Things beginning band directors say to clarinet sections

photo, byronv2
  • “Firm up those embouchures!” An efficient embouchure is relaxed, not tight (nor “firm” nor any other euphemism) and allows the reed to vibrate easily for a beautiful, seemingly effortless sound.
  • “You’re flat!” This is very, very often a voicing issue. It’s not helpful in the long run try to fix it with biting (or “lipping up”), overly resistant reeds, or needless equipment purchases.
  • “Next year, I’m making you all move up a reed strength.” Stiffer reeds won’t make you play better any more than larger shoes make you better at basketball. Use what fits
  • “You all need to switch to a ________ mouthpiece.” Sweeping gear recommendations aren’t useful. Often they are based on outdated or incomplete information, plus mouthpiece purchases in the beginner stage are often pricey lateral moves. Mouthpieces aren’t always made consistently, either, and having a student switch blindly to a bad specimen (even of a highly-regarded model) may actually make things worse. Generally, stock mouthpieces are fine for beginners, and advancing players would be wise to consult with a private teacher who can work with them individually on upgrades. And the finest professional clarinet sections in the world play on non-homogenous equipment and blend beautifully—having everybody play the same thing isn’t the key to matching tone or pitch.
  • “Get ready, because next month you’re going to learn how to cross the break, and it’s going to be hard.” Crossing the break is only as hard as you make it. If you are teaching good tone production and finger technique, crossing the break is a non-event, not even worth mentioning.

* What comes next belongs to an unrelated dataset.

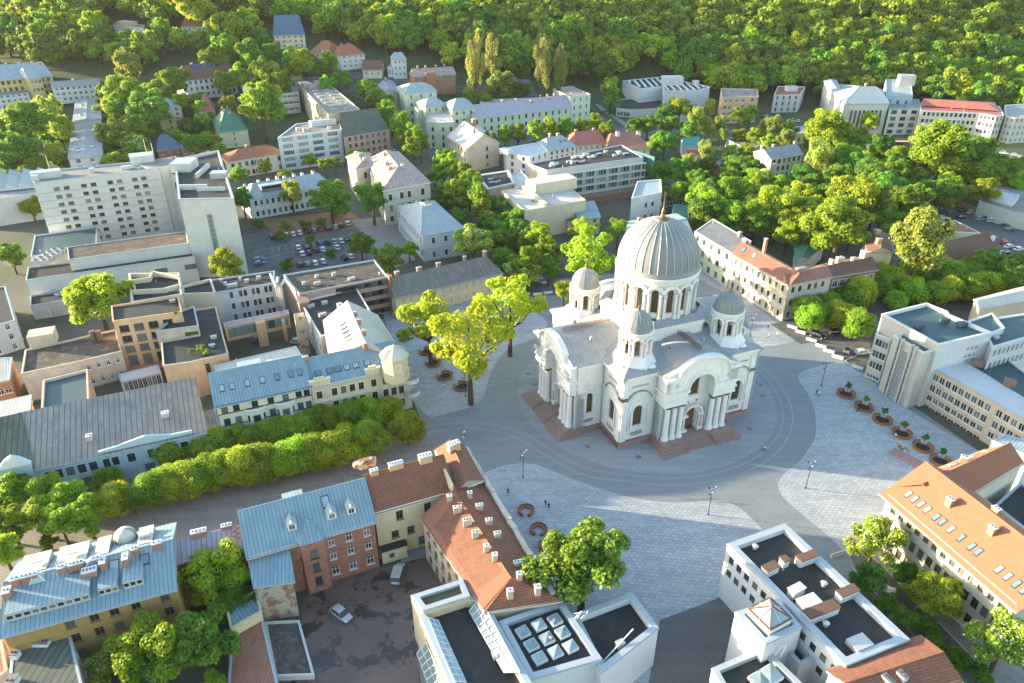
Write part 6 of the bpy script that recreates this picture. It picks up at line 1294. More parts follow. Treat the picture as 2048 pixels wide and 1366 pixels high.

  • “Keep those chins flat and pointed.” “Wow, your chin sounds amazing,” said nobody. Focus on the real issue: forming a relaxed embouchure within the space of an open jaw, backed up with good voicing and breath support. You will know it’s working because of good response, characteristic tone, and stable intonation, not because everybody’s chins look a certain way.

Focus on the important and too-often-overlooked fundamentals for success in your clarinet section.